Burschen angeln sich Ruderboot
Prozess Ein „saublöder Diebstahl“bringt einen 16-Jährigen und einen 19-Jährigen vor Gericht
Diese Art von Gesetzesübertretung ließe sich wohl problemlos als Schnapsidee einstufen, obwohl nicht mal Alkohol im Spiel war. Zwei junge Männer klauen ein Ruderboot, juristisch eindeutig als Diebstahl klassifiziert. Die Quittung bekamen sie jetzt vom Jugendrichter.
Da saßen sie nun auf der Anklagebank in der Verhandlung beim Günzburger Amtsgericht: Ein erst 16-jähriger Schüler und dessen knapp 19-jähriger Kumpel, beide aus dem südlichen Landkreis. Einen Verteidiger haben die beiden nicht mitgebracht. Der Vorwurf, der ihnen von der Staatsanwältin gemacht wird, hört sich an wie aus einer Episode aus Ludwig Thomas Lausbubenstreichen. Im Mai vergangenen Jahres, den genauen Termin hat die Strafverfolgungsbehörde nicht ermitteln können, hat das Duo an einem Fischweiher bei Thannhausen lange Finger gemacht: Sie klauten ein Ruderboot im Wert von 200 Euro. Der Angelkahn wurde abtransportiert zu einem in der Nachbarschaft angesiedelten Weiher.

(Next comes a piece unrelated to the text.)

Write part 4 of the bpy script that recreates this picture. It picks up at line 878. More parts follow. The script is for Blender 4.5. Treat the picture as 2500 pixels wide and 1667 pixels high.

Bei der Aufklärung des Diebstahls half Kommissar Zufall: Ein Beamter der Polizei Krumbach ist passionierter Angler. Als er an dem Weiher nahe seines Angelreviers vorbeikam, entdeckte er das Fischerboot auf der Wiese – und erkannte es als Eigentum eines Vereinsmitgliedes.
Der Ältere der beiden Angeklagten räumte den Diebstahl ein: „Es stimmt so“. „Bei der Polizei hatten sie die Tat noch abgestritten“, stellte Amtsgerichtsdirektor Walter Henle fest. Er las den Männern kurz aber heftig die Leviten: „Was sollte eigentlich diese auf gut Deutsch saublöde Aktion, was habt’ ihr euch dabei gedacht?“Es stelle sich die Frage, wofür das Boot sein sollte – wenn man fischen gehen will, gehe es auch ohne, meinte der Richter.
Der ältere Angeklagte versucht gerade, seinen Angelschein zu machen. Er hat eine Ausbildung in der Lebensmittelbranche absolviert, verdient mit 1300 Euro nicht gerade schlecht. Weil er noch im Elternhaus wohnt, liefert er monatlich 300 Euro ab und weitere 200 Euro gehen für die Finanzierung eines Autos drauf, das er noch sieben Jahre abstottern muss: „Da müssen sie aufpassen, dass sie das Auto nicht gegen den Baum setzen“, stellte Richter Henle trocken fest. Der mitangeklagte Jugendliche geht aufs Gymnasium. Nach der Schule will er eine Ausbildung in der Metallbranche machen. Eine vernünftige Ausbildung sei entscheidend für den gesamten künftigen Lebensweg, machte ihm Richter Henle nachdrücklich klar. Bisher waren beide noch nie mit dem Gesetz in Konflikt gekommen. Nicht zuletzt aus diesem Grund und weil sie geständig waren, regte der Jugendrichter die vorläufige Einstellung des Verfahrens an. Aber nicht völlig ohne Konsequenzen: Der knapp 19-Jährige muss eine Geldauflage von 300 Euro zahlen, der Jüngere 30 Stunden gemeinnützige Arbeit leisten. Erst wenn diese Auflagen erfüllt sind, ist die juristische Aufarbeitung des „saublöden“Diebstahls endgültig erledigt. „Ich hoffe, es ist das letzte Mal, dass so etwas passiert“, gab Richter Henle den beiden jungen Leuten mit auf den Weg.